From comparative global experience, it has been established that skilled productive manpower can become a competitive advantage. It is even more exciting when the skilled manpower is low wage as well. This unique combination was the major factor that helped turn China into the World’s factory. Now wages are growing in China and the skilled workers are moving to higher paying technology driven jobs, many offshore plants and factories are closing down. Africa and indeed Nigeria is the last low wage region and therefore presents great opportunity to become destination for off shoring and replacing China as the World’s Industrial centre. But this requires a well honed strategy to rapidly skill up, so that we do not lose the opportunity to other smaller African Countries.

To accomplish this strategy we need to fully reorientate our education to be need driven,hands-on and problem solving. Such Organizations as ASUU that promote entitlement mentality have become redundant and must retool and re-skill themselves if they intend to be relevant to our new demand driven, skill oriented education.

To attract foreign direct investment or local investment that will help build up our productive capacity and move us away from predominant consumption to predominant production,we must rebuild the image of this country. It  must become a Country where the rule of law reigns supreme. Same law for everyone one. And where every Nigerian is entitled to security of life and property not only our political office holders. A country where crime does not pay and where every crime is punished with the full weight of the law.

 To be sincere, nothing suggested above will yield the desired result if this nation does not abhor Corruption in word and deed. If there is one thing that has held us down and made us globally uncompetitive, it is corruption. Nigeria would have been an investor’s haven we’re it not for corruption. The World views us as a very corrupt Nation and we know that it is true. So when it comes to corruption, reality agrees with perception. Our half-hearted attempts to fight corruption and the stop and go syndrome, must give way to a holistic and all embracing abhorrence to corruption at all levels of government and the civil society, including the Church.

And talking about the Church, we must not only speak against corruption, we must expose it where ever we find it and our Church leaders must never hobnob with corrupt political, private sector or civil society leaders. Some body must champion the war against corruption and in my heart, I believe that the Church is best placed. Not the Politicians, not the businessmen nor the civil servants.

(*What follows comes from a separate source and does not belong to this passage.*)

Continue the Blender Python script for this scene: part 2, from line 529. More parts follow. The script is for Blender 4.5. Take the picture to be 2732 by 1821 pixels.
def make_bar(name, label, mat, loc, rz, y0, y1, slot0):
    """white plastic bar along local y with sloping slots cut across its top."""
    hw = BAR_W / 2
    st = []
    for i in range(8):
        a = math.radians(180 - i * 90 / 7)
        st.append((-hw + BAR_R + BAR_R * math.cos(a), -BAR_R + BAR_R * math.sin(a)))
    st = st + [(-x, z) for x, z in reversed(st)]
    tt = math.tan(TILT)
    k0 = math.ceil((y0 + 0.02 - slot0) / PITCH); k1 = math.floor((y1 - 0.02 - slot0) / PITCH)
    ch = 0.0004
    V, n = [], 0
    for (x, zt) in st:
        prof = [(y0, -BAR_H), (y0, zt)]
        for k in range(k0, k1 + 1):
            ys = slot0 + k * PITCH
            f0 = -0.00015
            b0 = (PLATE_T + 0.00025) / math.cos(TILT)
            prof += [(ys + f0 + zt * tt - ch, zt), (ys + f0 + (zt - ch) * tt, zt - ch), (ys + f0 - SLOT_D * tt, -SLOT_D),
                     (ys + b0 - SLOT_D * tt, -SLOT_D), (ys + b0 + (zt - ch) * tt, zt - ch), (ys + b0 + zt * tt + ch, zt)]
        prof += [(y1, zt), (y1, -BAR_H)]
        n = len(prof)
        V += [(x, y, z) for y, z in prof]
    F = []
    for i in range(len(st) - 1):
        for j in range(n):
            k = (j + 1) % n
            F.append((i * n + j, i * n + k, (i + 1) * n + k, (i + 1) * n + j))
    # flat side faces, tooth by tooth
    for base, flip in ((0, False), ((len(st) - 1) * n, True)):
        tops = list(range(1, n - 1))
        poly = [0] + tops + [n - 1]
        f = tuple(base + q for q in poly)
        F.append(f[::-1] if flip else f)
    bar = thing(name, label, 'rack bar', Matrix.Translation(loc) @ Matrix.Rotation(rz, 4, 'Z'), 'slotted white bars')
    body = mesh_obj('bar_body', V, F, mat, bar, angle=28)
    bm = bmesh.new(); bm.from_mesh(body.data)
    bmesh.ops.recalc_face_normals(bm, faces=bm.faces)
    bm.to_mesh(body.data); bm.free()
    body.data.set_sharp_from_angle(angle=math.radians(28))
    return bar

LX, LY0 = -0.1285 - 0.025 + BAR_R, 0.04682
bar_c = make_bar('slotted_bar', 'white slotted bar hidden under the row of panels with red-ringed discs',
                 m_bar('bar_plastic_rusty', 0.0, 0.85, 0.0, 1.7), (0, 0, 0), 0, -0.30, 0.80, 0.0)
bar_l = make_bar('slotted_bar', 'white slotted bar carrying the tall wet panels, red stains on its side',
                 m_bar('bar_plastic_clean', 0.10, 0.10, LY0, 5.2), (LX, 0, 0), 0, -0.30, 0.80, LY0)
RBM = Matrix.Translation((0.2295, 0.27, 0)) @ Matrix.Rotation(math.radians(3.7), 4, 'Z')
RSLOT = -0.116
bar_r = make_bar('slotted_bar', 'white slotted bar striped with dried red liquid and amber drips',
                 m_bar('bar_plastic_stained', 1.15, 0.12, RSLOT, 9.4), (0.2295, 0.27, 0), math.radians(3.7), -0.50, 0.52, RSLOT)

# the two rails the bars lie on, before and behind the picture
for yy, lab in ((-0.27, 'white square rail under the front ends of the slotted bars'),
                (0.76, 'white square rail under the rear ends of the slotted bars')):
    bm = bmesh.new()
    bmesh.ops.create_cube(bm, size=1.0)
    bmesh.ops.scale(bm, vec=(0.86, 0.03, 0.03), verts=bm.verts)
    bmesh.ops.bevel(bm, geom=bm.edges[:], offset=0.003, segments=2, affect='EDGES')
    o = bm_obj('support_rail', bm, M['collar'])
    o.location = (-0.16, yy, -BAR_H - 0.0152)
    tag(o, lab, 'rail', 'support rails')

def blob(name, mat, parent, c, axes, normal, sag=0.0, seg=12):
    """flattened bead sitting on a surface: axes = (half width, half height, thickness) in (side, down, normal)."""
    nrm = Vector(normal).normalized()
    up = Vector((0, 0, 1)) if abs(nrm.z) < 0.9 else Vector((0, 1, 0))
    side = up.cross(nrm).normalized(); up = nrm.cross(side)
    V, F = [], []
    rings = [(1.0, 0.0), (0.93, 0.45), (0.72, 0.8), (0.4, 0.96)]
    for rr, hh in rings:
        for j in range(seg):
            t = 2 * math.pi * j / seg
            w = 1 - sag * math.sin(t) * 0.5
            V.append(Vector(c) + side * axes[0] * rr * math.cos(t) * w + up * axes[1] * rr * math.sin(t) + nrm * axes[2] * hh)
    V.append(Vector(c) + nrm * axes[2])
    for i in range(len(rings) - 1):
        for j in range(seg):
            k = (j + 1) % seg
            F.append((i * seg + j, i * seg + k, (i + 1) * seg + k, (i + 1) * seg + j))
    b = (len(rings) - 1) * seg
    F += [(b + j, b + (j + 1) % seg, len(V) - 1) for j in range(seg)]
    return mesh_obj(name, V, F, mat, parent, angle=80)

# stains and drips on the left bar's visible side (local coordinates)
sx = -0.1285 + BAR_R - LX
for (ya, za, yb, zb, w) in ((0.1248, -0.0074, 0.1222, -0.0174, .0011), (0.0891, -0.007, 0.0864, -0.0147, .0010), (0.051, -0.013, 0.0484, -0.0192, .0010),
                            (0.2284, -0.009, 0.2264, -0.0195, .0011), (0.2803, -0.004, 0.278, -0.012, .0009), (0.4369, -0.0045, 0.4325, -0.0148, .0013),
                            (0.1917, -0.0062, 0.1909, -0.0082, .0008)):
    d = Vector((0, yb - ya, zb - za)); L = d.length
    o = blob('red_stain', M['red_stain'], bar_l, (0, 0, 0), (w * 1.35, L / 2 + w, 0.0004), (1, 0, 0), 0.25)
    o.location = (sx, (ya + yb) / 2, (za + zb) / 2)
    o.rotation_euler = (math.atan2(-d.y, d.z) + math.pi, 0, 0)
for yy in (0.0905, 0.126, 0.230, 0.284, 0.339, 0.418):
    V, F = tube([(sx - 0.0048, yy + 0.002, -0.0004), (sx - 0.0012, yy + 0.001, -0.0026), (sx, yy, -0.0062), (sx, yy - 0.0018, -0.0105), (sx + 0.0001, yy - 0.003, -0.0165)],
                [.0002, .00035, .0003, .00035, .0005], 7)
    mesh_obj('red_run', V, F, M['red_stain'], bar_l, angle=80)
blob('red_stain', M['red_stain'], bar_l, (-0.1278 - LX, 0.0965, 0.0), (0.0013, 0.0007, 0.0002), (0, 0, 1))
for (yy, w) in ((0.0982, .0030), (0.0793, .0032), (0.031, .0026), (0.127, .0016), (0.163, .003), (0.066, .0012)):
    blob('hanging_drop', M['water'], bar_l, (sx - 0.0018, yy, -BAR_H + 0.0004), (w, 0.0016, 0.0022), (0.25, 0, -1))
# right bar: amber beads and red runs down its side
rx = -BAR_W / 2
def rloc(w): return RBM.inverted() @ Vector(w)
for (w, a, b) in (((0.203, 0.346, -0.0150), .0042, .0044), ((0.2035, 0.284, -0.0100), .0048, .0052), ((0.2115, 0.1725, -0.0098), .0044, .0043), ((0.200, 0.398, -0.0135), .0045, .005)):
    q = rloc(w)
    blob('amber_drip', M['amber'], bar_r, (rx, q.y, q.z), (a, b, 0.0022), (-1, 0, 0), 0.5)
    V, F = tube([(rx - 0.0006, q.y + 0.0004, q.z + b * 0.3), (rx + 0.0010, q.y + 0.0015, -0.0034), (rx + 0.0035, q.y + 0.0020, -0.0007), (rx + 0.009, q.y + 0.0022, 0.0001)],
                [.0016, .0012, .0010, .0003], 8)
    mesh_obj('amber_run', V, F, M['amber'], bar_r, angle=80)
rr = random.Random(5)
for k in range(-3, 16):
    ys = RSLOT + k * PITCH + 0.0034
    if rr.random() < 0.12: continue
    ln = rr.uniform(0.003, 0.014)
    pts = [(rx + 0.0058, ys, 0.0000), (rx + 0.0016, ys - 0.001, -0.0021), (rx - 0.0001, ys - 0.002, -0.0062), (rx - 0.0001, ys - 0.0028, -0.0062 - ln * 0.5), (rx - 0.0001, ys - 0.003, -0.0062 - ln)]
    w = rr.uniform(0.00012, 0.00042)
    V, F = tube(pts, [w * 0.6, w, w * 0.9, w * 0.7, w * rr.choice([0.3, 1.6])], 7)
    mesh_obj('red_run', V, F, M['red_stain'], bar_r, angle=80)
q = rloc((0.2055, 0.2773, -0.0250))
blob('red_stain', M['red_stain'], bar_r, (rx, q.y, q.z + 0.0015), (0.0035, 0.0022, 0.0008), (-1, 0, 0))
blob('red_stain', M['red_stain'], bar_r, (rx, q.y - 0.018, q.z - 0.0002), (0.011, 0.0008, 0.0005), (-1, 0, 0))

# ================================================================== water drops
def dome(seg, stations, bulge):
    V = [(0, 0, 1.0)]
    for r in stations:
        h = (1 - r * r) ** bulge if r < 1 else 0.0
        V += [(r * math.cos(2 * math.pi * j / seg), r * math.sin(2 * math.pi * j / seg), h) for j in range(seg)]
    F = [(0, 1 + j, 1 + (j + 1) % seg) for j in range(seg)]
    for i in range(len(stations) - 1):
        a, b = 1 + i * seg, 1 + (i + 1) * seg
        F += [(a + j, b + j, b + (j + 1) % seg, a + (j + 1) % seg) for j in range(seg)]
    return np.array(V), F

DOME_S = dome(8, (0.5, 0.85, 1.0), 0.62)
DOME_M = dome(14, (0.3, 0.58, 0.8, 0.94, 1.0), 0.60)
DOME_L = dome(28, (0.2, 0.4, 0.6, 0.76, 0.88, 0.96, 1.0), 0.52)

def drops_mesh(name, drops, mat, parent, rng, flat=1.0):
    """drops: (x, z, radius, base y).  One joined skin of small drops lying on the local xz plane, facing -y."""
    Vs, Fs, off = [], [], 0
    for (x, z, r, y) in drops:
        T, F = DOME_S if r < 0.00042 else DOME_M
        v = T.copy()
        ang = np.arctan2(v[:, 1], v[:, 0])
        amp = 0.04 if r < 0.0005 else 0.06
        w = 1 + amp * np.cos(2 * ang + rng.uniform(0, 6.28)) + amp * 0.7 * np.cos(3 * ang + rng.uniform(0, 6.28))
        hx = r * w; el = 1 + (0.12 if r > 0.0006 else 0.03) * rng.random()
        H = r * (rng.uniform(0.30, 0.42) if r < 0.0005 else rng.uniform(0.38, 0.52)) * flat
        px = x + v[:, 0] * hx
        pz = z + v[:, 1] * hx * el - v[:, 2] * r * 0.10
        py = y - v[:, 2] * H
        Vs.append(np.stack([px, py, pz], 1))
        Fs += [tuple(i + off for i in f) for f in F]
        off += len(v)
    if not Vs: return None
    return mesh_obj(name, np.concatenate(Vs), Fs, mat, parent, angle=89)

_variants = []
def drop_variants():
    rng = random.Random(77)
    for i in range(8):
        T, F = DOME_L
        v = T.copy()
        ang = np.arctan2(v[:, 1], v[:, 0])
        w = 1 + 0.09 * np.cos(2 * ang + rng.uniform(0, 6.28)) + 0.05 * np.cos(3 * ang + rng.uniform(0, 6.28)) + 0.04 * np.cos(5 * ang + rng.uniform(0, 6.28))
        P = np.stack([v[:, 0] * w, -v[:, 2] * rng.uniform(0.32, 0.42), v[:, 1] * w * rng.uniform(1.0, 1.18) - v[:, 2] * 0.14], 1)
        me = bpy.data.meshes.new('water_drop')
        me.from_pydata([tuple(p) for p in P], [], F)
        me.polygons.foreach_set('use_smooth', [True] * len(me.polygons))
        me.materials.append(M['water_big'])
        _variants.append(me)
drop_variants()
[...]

 Finally, thank goodness, Nigeria is a God believing Nation. Our National anthems (old and new) are essentially prayers to the Almighty God. Our National pledge and official oaths end with…so help us God. We have churches, and prayer houses all over Nigeria and new ministries are born every day and new churches planted every day. Other religious groups are also ‘prospering’ in our Country. But why are crime and corruption not abating? I think we are too much of hypocrites and we are a religious society. We are not truly God- fearing.

So to drive our quest to become a productive Nation that will achieve quantum leap to come among the top twenty largest economies in the World by 2020, we must become a God- fearing Nation. And come to think of it, that is the essential mandate of the Church.
Thank you for your attention and God bless.